Installing the Git man pages locally

(NOTE: The following applies to git under Mac OS X 10.6.2 (Snow Leopard). I can’t make any guarantees for other versions, but you still may find the article helpful.)

So, today I spent an insane amount of time trying to get my git install completely up-to-date, which meant installing the documentation locally on my machine. Sounds fairly straightforward, but unfortunately it was not.

To give you some context, this is the how-to article I was following, from GitHub. Git installed with no problems at all, but I ran into problems when building either of the following make targets:

make man
make install-doc

At this stage, make would freeze whenever it reached an xmlto command (xmlto is a dependency for building the git documentation, I installed it with MacPorts).
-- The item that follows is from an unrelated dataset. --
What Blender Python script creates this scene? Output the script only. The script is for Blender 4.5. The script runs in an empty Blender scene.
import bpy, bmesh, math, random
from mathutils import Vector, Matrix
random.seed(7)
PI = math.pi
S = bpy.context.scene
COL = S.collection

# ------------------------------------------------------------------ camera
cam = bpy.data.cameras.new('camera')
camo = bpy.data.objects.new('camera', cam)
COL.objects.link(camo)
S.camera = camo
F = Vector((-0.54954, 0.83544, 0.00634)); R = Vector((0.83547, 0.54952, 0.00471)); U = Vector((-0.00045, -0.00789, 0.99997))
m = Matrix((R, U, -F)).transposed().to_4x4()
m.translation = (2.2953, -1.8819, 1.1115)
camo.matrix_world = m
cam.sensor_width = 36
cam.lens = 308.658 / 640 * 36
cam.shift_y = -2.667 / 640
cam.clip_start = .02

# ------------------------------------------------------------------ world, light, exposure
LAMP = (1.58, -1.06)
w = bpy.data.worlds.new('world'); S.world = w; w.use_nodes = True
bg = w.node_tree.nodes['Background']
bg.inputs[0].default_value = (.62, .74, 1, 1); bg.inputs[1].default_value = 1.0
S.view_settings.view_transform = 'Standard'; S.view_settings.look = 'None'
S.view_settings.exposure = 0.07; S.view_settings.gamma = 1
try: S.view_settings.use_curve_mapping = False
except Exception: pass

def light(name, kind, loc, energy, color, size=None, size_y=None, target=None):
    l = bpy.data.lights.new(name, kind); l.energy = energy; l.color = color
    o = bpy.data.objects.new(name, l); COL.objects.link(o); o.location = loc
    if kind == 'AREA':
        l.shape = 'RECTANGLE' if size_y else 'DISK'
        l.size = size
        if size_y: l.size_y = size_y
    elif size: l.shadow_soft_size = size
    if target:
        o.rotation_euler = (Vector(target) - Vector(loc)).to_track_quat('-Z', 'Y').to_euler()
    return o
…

This is where it got stuck for me:

me@localhost$ make man
make -C Documentation man
    SUBDIR ../
make[2]: `GIT-VERSION-FILE' is up to date.
    XMLTO git-add.1

Blinking cursor. No action. Bad.

So I found this really helpful post about xmlto issues, but it did not help me. From the post:

…Turns out, the latest version of xmlto uses a cp -a command which is a no-go on OSX.

The fix is simple enough, on line 11 of format/docbook/man, change “cp -a -- ...” to “cp -- ...” and you’re done.

My xmlto_directory/format/docbook/man file contained this at line 11

cp -R -P -p -- * "$OUTPUT_DIR" 2>/dev/null

So cp -a wasn’t my problem.

I ended up just downloading the pre-built man pages. You can find them here (just navigate to the version of git you’re using). Once I had the man pages, I followed these steps:

  1. Extracted the package
  2. Copied the man1, man5 and man7 directories to /usr/local/man
  3. Edited my man.conf file (located at /etc/man.conf) to include the path /usr/local/man
    • Find the lines beginning with MANPATH
    • Add a new line MANPATH /usr/local/man if it doesn’t already exist

I could now access all of the git man pages. Yay! (*cough* 12:30 AM *cough*) You can test it with man git or man git-log, etc.